Önce ordu ve yargı demokratikleşmeli
Osman Can: TSK ile yargıyı demokratik bir standarda kavuşturmadığımız müddetçe temel hak ve özgürlükler konusunda anayasaya bin beş yüz madde de konulsa hiçbir anlam ifade etmez.”
Demokrat Yargı Derneği Eş Başkanı Doç. Dr. Osman Can, devletin yapısal unsurları demokratikleşmediği sürece temel hak ve özgürlüklerin hayata geçme imkânının olmadığını söyledi. Bu organların başında Türk Silahlı Kuvvetleri (TSK) ile yargının geldiğini vurgulayan Can, “Bu iki kurumu demokratik bir standarda kavuşturmadığımız müddetçe temel hak ve özgürlükler konusunda Anayasa’ya bin beş yüz madde de konulsa hiçbir anlam ifade etmez” dedi.
Platform Adana’nın Seyhan Oteli’nde düzenlediği “Hukukun Üstünlüğü ve Demokrasi” konulu konferansa konuşmacı olarak katılan Can, dernek olarak eksikliğini hissettikleri bu hususlara eğildiklerine işaret etti. Yargı sisteminin demokratik bir yapıya sahip olmadığının altını çizen Can, Türkiye demokrasisinin Prusya’daki gibi bürokrasiye dayandığını savundu. Bu anlayışa göre bürokrasinin kendisini devletin sahibi olarak gördüğünü anlatan Can, Türk hukuk sisteminin babası sayılan Mahmut Esat Bozkurt’un ‘ırkçı ve faşit’ düşüncelerden beslendiğine değindi.

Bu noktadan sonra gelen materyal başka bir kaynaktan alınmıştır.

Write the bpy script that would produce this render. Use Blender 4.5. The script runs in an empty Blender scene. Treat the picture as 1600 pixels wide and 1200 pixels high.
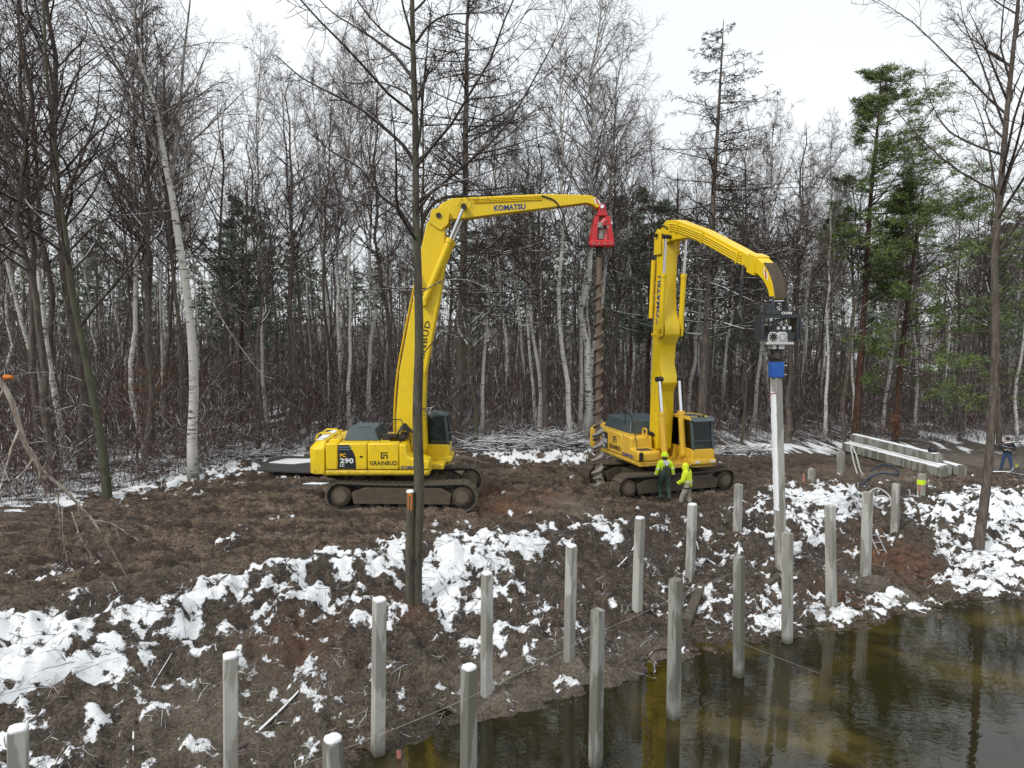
import bpy, bmesh, math, random
import numpy as np
from mathutils import Vector, Matrix, Quaternion

sc = bpy.context.scene
COL = sc.collection
R = math.radians
RNG = np.random.default_rng(7)
random.seed(7)

# ------------------------------------------------------------------ camera, sky, sun, exposure
F_PX, W_PX, H_PX = 1130.0, 1600.0, 1200.0
CAM_Z = 6.2
PITCH = math.atan((600 - 503) / F_PX)
cam_data = bpy.data.cameras.new('camera')
cam_data.sensor_width = 36.0
cam_data.lens = 36.0 * F_PX / W_PX
cam_data.clip_start = 0.1
cam_data.clip_end = 3000
cam = bpy.data.objects.new('camera', cam_data)
COL.objects.link(cam)
cam.location = (0, 0, CAM_Z)
cam.rotation_euler = (math.pi / 2 - PITCH, 0, 0)
sc.camera = cam

SUN_EL, SUN_AZ = R(42), R(226)          # azimuth measured from +Y (north) clockwise: behind the camera, a little left
world = bpy.data.worlds.new('World')
sc.world = world
world.use_nodes = True
wn, wl = world.node_tree.nodes, world.node_tree.links
wn.clear()
w_out = wn.new('ShaderNodeOutputWorld')
w_bg = wn.new('ShaderNodeBackground')
w_bg.inputs['Strength'].default_value = 0.1
w_sky = wn.new('ShaderNodeTexSky')
w_sky.sky_type = 'NISHITA'
w_sky.sun_disc = False
w_sky.sun_elevation = SUN_EL
w_sky.sun_rotation = SUN_AZ
w_mix = wn.new('ShaderNodeMix'); w_mix.data_type = 'RGBA'
w_mix.inputs[0].default_value = 0.93      # a closed layer of cloud hides nearly all of the blue
w_geo = wn.new('ShaderNodeTexCoord')
w_noise = wn.new('ShaderNodeTexNoise')
w_noise.inputs['Scale'].default_value = 2.2
w_noise.inputs['Detail'].default_value = 4
w_ramp = wn.new('ShaderNodeValToRGB')
w_ramp.color_ramp.elements[0].position = 0.3
w_ramp.color_ramp.elements[0].color = (7.1, 7.5, 7.8, 1)
w_ramp.color_ramp.elements[1].position = 0.7
w_ramp.color_ramp.elements[1].color = (8.2, 8.45, 8.6, 1)
wl.new(w_geo.outputs['Generated'], w_noise.inputs['Vector'])
wl.new(w_noise.outputs['Fac'], w_ramp.inputs['Fac'])
wl.new(w_sky.outputs['Color'], w_mix.inputs[6])
wl.new(w_ramp.outputs['Color'], w_mix.inputs[7])
wl.new(w_mix.outputs[2], w_bg.inputs['Color'])
wl.new(w_bg.outputs['Background'], w_out.inputs['Surface'])

sun_data = bpy.data.lights.new('sun', 'SUN')
sun_data.energy = 1.5
sun_data.angle = R(11)
sun_data.color = (1.0, 0.97, 0.93)
sun = bpy.data.objects.new('sun', sun_data)
COL.objects.link(sun)
sun_dir = Vector((math.sin(SUN_AZ) * math.cos(SUN_EL), math.cos(SUN_AZ) * math.cos(SUN_EL), math.sin(SUN_EL)))
sun.rotation_euler = (-sun_dir).to_track_quat('-Z', 'Y').to_euler()
sun.location = (0, -20, 40)

sc.view_settings.view_transform = 'Standard'
sc.view_settings.look = 'None'
sc.view_settings.exposure = 0.42
sc.view_settings.gamma = 1.0
sc.view_settings.use_curve_mapping = False
sc.render.engine = 'CYCLES'
sc.cycles.max_bounces = 5
sc.cycles.diffuse_bounces = 2
sc.cycles.glossy_bounces = 3
sc.cycles.caustics_reflective = False
sc.cycles.caustics_refractive = False
sc.cycles.transparent_max_bounces = 8

# ------------------------------------------------------------------ measuring helpers
def ray(px, py):
    u, v = (px - 800) / F_PX, (600 - py) / F_PX
    return np.array([u, math.cos(PITCH) + v * math.sin(PITCH), -math.sin(PITCH) + v * math.cos(PITCH)])
def at(px, py, Y):
    d = ray(px, py); d = d / d[1]
    return Vector((d[0] * Y, Y, CAM_Z + d[2] * Y))
def to_px(p):
    x, y, z = p[0], p[1], p[2] - CAM_Z
    dep = y * math.cos(PITCH) - z * math.sin(PITCH)
    up = y * math.sin(PITCH) + z * math.cos(PITCH)
    return 800 + F_PX * x / dep, 600 - F_PX * up / dep

# ------------------------------------------------------------------ noise
_perm = np.random.default_rng(3).permutation(256)
_perm = np.concatenate([_perm, _perm])
_ang = np.random.default_rng(4).random(256) * 2 * np.pi
_gx, _gy = np.cos(_ang), np.sin(_ang)
def perlin(x, y):
    x = np.asarray(x, float); y = np.asarray(y, float)
    xi = np.floor(x).astype(int); yi = np.floor(y).astype(int)
    xf, yf = x - xi, y - yi
    xi &= 255; yi &= 255
    def g(ix, iy, fx, fy):
        h = _perm[_perm[ix & 255] + (iy & 255)]
        return _gx[h] * fx + _gy[h] * fy
    u = xf * xf * xf * (xf * (xf * 6 - 15) + 10)
    v = yf * yf * yf * (yf * (yf * 6 - 15) + 10)
    a = g(xi, yi, xf, yf); b = g(xi + 1, yi, xf - 1, yf)
    c = g(xi, yi + 1, xf, yf - 1); d = g(xi + 1, yi + 1, xf - 1, yf - 1)
    return (a + u * (b - a)) * (1 - v) + (c + u * (d - c)) * v
def fbm(x, y, o=4, gain=0.5):
    s, a, f = 0, 1.0, 1.0
    for i in range(o):
        s = s + a * perlin(x * f + 17.3 * i, y * f - 9.1 * i); a *= gain; f *= 2.03
    return s
def sstep(a, b, x):
    t = np.clip((x - a) / (b - a), 0, 1)
    return t * t * (3 - 2 * t)

# ------------------------------------------------------------------ object helpers
def new_obj(name, mesh, parent=None, mat=None, label=None, cat=None, group=None, kind=None):
    o = bpy.data.objects.new(name, mesh)
    COL.objects.link(o)
    if parent is not None: o.parent = parent
    if mat is not None and mesh is not None:
        if len(mesh.materials): mesh.materials.clear()
        for m in (mat if isinstance(mat, (list, tuple)) else [mat]): mesh.materials.append(m)
    if label: o['label'] = label
    if cat: o['category'] = cat
    if group: o['group'] = group
    if kind: o['kind'] = kind
    return o
def thing(name, label, cat, loc=(0, 0, 0), rz=0.0, group=None):
    o = new_obj(name, None, None, None, label, cat, group)
    o.location = loc; o.rotation_euler = (0, 0, rz)
    o.empty_display_size = 0.3
    return o
def mesh_np(name, verts, faces, mat_idx=None, smooth=False):
    verts = np.ascontiguousarray(verts, dtype=np.float32); faces = np.ascontiguousarray(faces, dtype=np.int32)
    me = bpy.data.meshes.new(name)
    k = faces.shape[1]
    me.vertices.add(len(verts)); me.vertices.foreach_set('co', verts.ravel())
    me.loops.add(faces.size); me.loops.foreach_set('vertex_index', faces.ravel())
    me.polygons.add(len(faces))
    me.polygons.foreach_set('loop_start', np.arange(0, faces.size, k, dtype=np.int32))
    me.polygons.foreach_set('loop_total', np.full(len(faces), k, dtype=np.int32))
    if mat_idx is not None: me.polygons.foreach_set('material_index', np.asarray(mat_idx, dtype=np.int32))
    if smooth: me.polygons.foreach_set('use_smooth', np.ones(len(faces), dtype=bool))
    me.update(calc_edges=True)
    return me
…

Egemenliğin halka dayandığını ifade eden Doç. Dr. Can, yasama, yürütme ve yargı erklerinin yapısı üzerinde de durdu. Türkiye’nin her yerinde olduğu gibi Ankara’daki hakimlerin de yargı yetkisini kullandığını dile getiren Can, “Peki Türk milleti o somut şahıslara yargı yetkisini kullanabilme direktifini ne zaman verdi? İşte bir türlü cevabı bulunmayan soru budur. Anayasa’da yazılıyor olması yetmiyor. Doğrudan doğruya bir yetkilenme gerekiyor. Kuruldaki çalışan insanların da yetkileri silsile şeklinde halka dayanması lazım. Türkiye işlemeyen bu husus tam tersine Batıda istisnasız çalışıyor. Batıda yargının demokratik iradeye dayanması ihtiyacı o kadar normaldir ki tartışmaya gerek kalmıyor. Ama Türkiye’de temel sorun budur.” diya konuştu.
İDEOLOJİK BİR YARGI ÜST SİSTEMİ VAR
Türkİye’de tarihsel olarak ideolojik biçimde inşa edilmiş bir yargı üst sisteminin varlığına işaret eden Can, bu sistemin bütün adliyeleri kontrol edebildiğini söyledi. Ülkenin artık bu yargı anlayışını taşıyamadığını belirten Doç. Dr. Osman Can, insanların kendi içinde çoğulculuğu ve siyasî dengeyi bulmaya başladığını ifade etti. “Tek problem Ankara’daki egemenlerin halen bu gerçeğin farkında olmamasıdır” diye devam eden Can, toplumun taleplerinin farklılaştığını vurguladı. Türkiye’de “hukuk üstün ve egemen” görüldükçe sorunların arttığını dile getiren Can, “Hukuk sistemi dokunulmaz hale geldikçe biz dokunulur hale geldik. Bizim özgürlüklerimiz işleyemez, konuşamaz ve düşünemez hale geldik. Demek hukuk ile siyaset arasındaki ilişki Türkiye de alışa gelmiş şekilde değildir. Demokratik siyasetin ürünü olmayan bir hukuk aslında hukuk değildir.” değerlendirmesini yaptı.